Mas em 29 de maio – semanas antes de os ministros começarem a julgar a legalidade do caso –, o próprio partido considerou que, diante da escalada das fake news, o inquérito deveria continuar e pediu a extinção da ação. O relator do processo, Edson Fachin, rejeitou o pedido e decidiu remeter o caso ao plenário do Supremo.

No julgamento, os ministros decidiram:

  • se o inquérito tinha validade;
  • até que ponto era exigida a participação do Ministério Público.

O julgamento começou em 10 de junho, e Fachin foi único a apresentar voto naquele primeiro dia – ele votou pela legalidade do inquérito.

A sessão foi retomada em 17 de junho, quando a maioria dos ministros votou pela continuidade do inquérito. No dia seguinte, a votação foi concluída.

Por que o ministro da Educação, Abraham Weintraub, foi incluído no inquérito?

Em 26 de maio, Moraes determinou, no âmbito do inquérito das fake news, que o ministro da Educação, Abraham Weintraub, seja ouvido pela PF para explicar falas na reunião ministerial do dia 22 de abril. "Eu, por mim, botava esses vagabundos todos na cadeia. Começando no STF", disse na reunião.

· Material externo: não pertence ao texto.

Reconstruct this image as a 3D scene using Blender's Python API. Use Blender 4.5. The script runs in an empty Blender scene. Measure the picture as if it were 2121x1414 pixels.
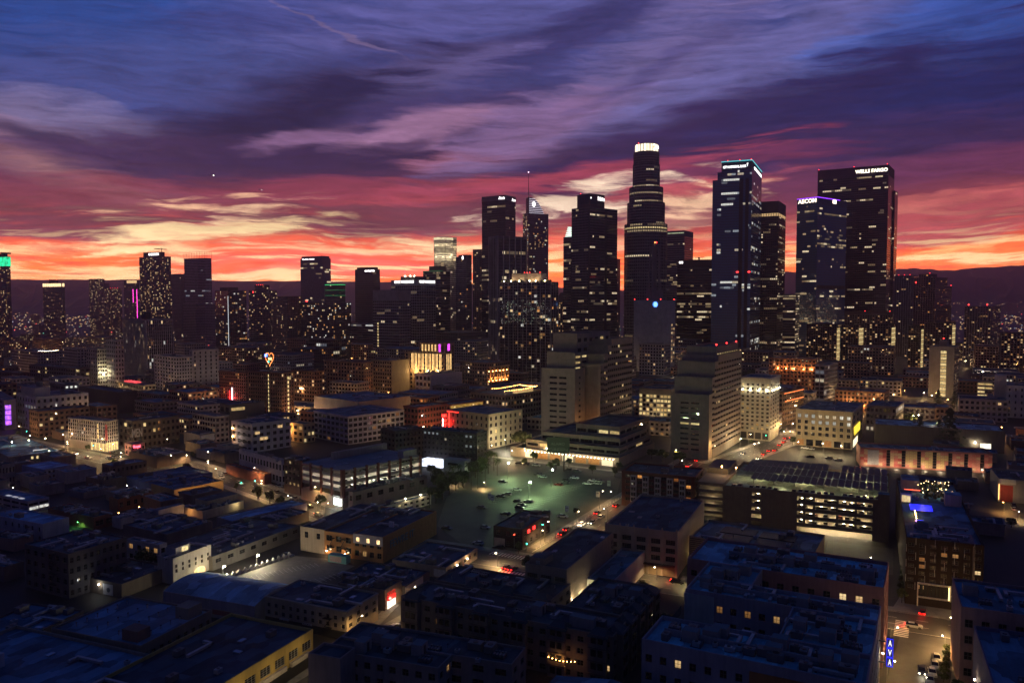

O ministro não foi alvo dos mandados de busca e apreensão de 27 de maio. Nesse mesmo dia o ministro da Justiça, André Mendonça, enviou um pedido de habeas corpus ao STF para que o depoimento de Weintraub e as investigações ligadas a ele fossem suspensas.

Em 15 de junho, ao julgar o habeas corpus do ministro André Mendonça, o STF formou maioria contra a retirada de Weintraub do inquérito das fake news. O julgamento, em plenário virtual, deve ser concluído até 19 de junho.

Investigados podem acessar o inquérito?

Pelas decisões do ministro relator divulgadas no dia 2/6, os advogados poderão ter acesso integral às investigações, mas, como o processo tramita em sigilo, as defesas vão precisar agendar acesso no gabinete do ministro. Será fornecida, então, uma cópia digitalizada, com marca d'água, capaz de identificar quem recebeu a mídia.

Moraes permitiu acesso aos advogados de investigados entre os quais o ministro da Educação, Abraham Weintraub; a deputada Carla Zambelli (PSL-SP); Reynaldo Bianchi Júnior, Allan Lopes dos Santos, Bernardo Kuster, Edgard Corona, Luciano Hang, Marcos Domingues Bellizia e Otavio Oscar Fakhoury.